The greatest delight and satisfaction of being a parent is watching a child grow, become as independent as possible and reach their full potential.

Isn't this what adults need too?

5 comments:

Vulpine said...

I guess Gina was counting me among her 2 million disciples, because I did indeed spend money on her book about sleep routines. But she's mistaken: I plucked a very few good ideas from the swamp of judgmental, prescriptive, obsessive, homogenous, controlling _nonsense_, and ignored the rest. There's a _timetable_ for when to nurse a newborn, for heaven's sake! What a fruitloop.

Anyway. I'm utterly with Nick on this one, and am proud of him for what he said. One size does not fit all, whether small or big people.

James Wilkinson said...

Does anyone get parenting tips from their parents or grandparents any more?

A lot of people have moved away from their parents/extended families for work reasons and so, on becoming parents themselves, feel they are unprepared.

A 'guide book' on parenting seems like such a useful thing, and with such an attractive title such as Ms Fords', an easy option.

The danger with a formulaic approach to individuals is trying to make everyone fit the same model. Anyone who doesn't fit gets branded as difficult, a misfit, unmanageable or, dare I say, ADHD.
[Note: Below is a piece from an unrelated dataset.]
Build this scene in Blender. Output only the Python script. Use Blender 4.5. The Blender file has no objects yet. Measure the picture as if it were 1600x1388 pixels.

Nick may find himself in legal hot water - just Google for 'Gina Ford suing'.

Jennie said...

I always feel like a fraud in these discussions, because Holly slept through from being 2 weeks old, and I have very rarely had any trouble with her. I didn't read any parenting books. I talked to my mum a bit, but not that much. Mostly I just spent lots and lots of time with her - and encouraged her dad to do the same - and listened to what she wanted.

This is why I don't want any more children. I'll never have THAT luck again...

Rankersbo said...

I was recommended Gina Ford by a colleague at work. He's in a minority of one.

She's not best approved of by the community nurses round here.

Pointers and theories are great, they can inform your choices. But what has amazed me has been the vehemence of some of the adherents of the theories.

We read the books, listen to our friends, our parents. Then we do what seems right.

Joe Otten said...

I think all this parenting theory, Ford et al, forgets that children are individuals, different to each other, and that differences in behaviour, waking, walking, etc, are more likely to be due to differences in innate personality, rather than failures of parenting method.

But the parental guilt industry gorges on the opposite view.